South Gloucestershire set to delve into its past

Looking for signs of Roman development, Paul Driscoll and Martin Davis using Geophysics

Looking for signs of Roman development, Paul Driscoll and Martin Davis using Geophysics

First published in News by

THOSE who have always fancied themselves as an Indiana Jones are being given the chance to try their hand at uncovering South Gloucestershire’s past.

Thanks to a recent lottery grant, worth £21,000, South Gloucestershire Council has just launched a new community archaeology project.

The aim of the scheme, called South Gloucestershire Community Archaeology Research Project (SCARP), is to set up, and train, volunteer groups across the district to investigate historic environments local to them.

Paul Driscoll, community archaeology officer at the council is heading up the scheme, he said: "We want to have a network of people going out across the district doing this work."

However, anyone thinking of grabbing their bullwhips, and preparing for adventures chasing around the globe are going to be disappointed.

Mr Driscoll said: "What the groups will do is non-obtrusive, there is no digging. The volunteers are trained in geophysics, which allows us to survey below the soil without digging anything up.

"Geophysics sends electric pulses into the ground which enables us to see what is down there. A stone wall doesn’t conduct electricity but a ditch that used to hold water does."

Mr Driscoll’s main responsibility at South Gloucestershire Council is responding to planning applications received by the local authority.

His department also maintains the district’s historic environment record, which lists all of the 6,000 archaeological sites the council knows about, from an artefact found in a garden to whole buildings.

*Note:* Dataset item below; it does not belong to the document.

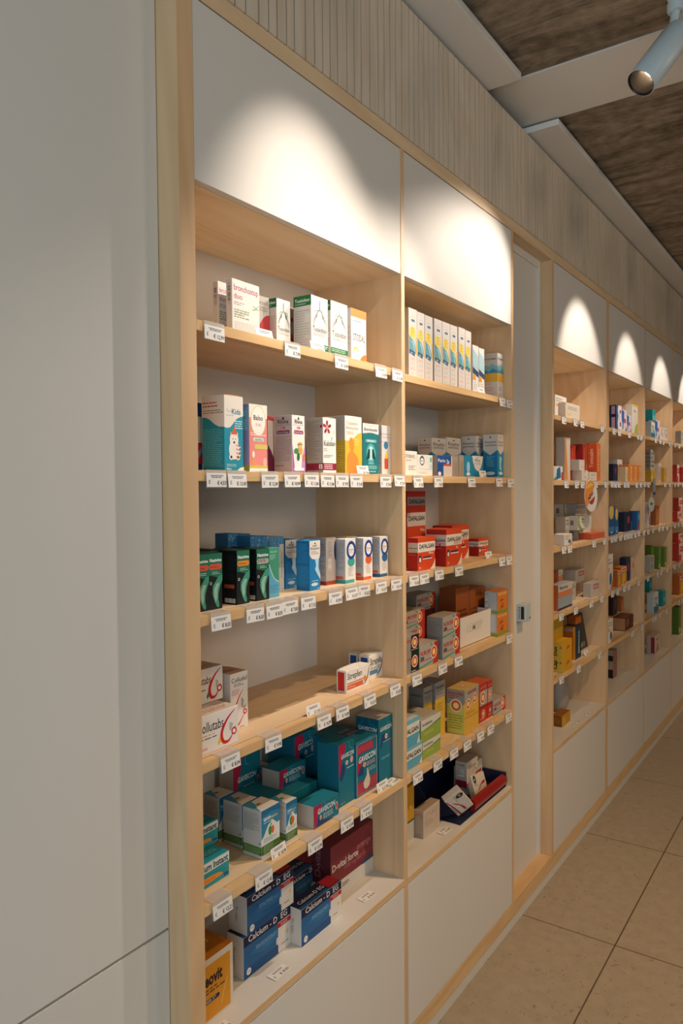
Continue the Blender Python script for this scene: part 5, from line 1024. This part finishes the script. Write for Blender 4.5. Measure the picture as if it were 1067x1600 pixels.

It is hoped SCARP will help record the district’s history for future generations, and protect it from future development.

A pilot scheme for SCARP has already been launched involving the Southern Brooks Archaeology near Filton, Stoke Gifford and Patchway.

Martin Davis, an author and member of the group, said: "No matter where you go there is going to be something interesting under your feet and it’s about the questions we find ourselves asking, and then trying to uncover the answers."

As part of the scheme the council is hoping to launch heritage wardens who will keep an eye on historic sites in South Gloucestershire.

An information day on SCARP is being held at the South Gloucestershire Council offices in Thornbury on Friday, October 8 (10am-12pm).